A decision on Thursday by the Minnesota Supreme Court could influence libel cases connected with chat rooms, newsgroups, and e-mail discussion lists. The court ruled that an Alabama scholar could not enforce a libel ruling from her state after a Minnesota scholar criticized her in an online newsgroup.

The case involves two Egyptologists, Marianne Luban and Katherine Griffis, who exchanged a series of testy messages on a public archaeology newsgroup in 1996 and 1997. According to court documents, Ms. Luban, who lives in Minnesota, questioned Ms. Griffis's credentials, saying she had gotten her degree from a "box of Cracker Jacks."

Ms. Griffis, who teaches noncredit courses on Egypt at the University of Alabama at Birmingham, filed a lawsuit in Alabama district court. Ms. Luban did not show up for trial, so the court awarded Ms. Griffis $25,000 in damages. But when Ms. Griffis filed the judgment in a Minnesota county court, Ms. Luban challenged it, contending that the Alabama court did not have jurisdiction.

Lawyers for Ms. Griffis contended that because Ms. Luban's withering postings mentioned Ms. Griffis's business and reputation in Alabama, Ms. Griffis should have the right to try the case in Alabama. The plaintiff based her case on Calder v. Jones, a 1984 U.S. Supreme Court ruling in which the Hollywood actress Shirley Jones was allowed to sue the Florida-based National Enquirer in a California court.

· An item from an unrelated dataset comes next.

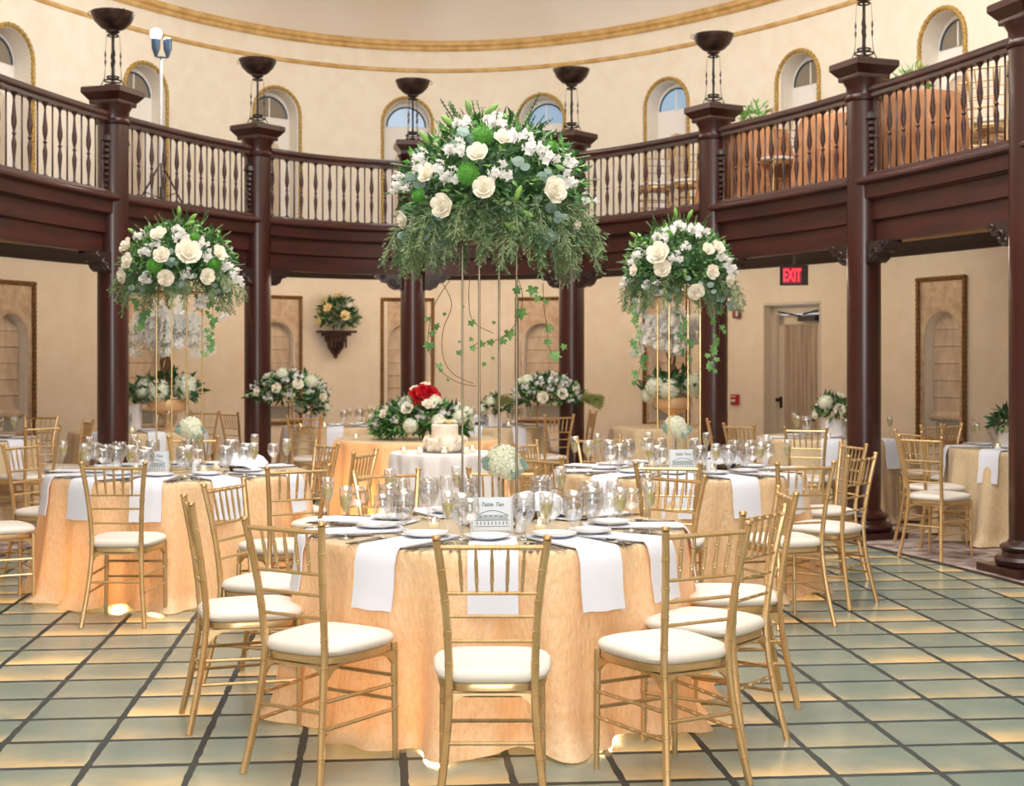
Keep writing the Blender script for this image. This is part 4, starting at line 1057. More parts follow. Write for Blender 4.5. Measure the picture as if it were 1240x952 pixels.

But the Minnesota Supreme Court said in its opinion on Thursday that the lower court's interpretation of Calder was too broad and that Ms. Luban's statements were not "expressly aimed" at Alabama.

"The State of Alabama was no more involved in this than was Minnesota or Missouri," said John P. Borger, a lawyer for Ms. Luban. "We're very pleased."

But C. Peter Erlinder, a lawyer for Ms. Griffis and a professor at the William Mitchell College of Law in St. Paul, said that the court had "misread" the Calder decision. He said the decision could make libel suits difficult for people who are falsely criticized online.

"The concern that I have is that it would be possible for a person anywhere in the world to make specific comments about a person's professional life, business, and professional credentials ... and put that person in the position of having to go someplace else in the world to defend themselves."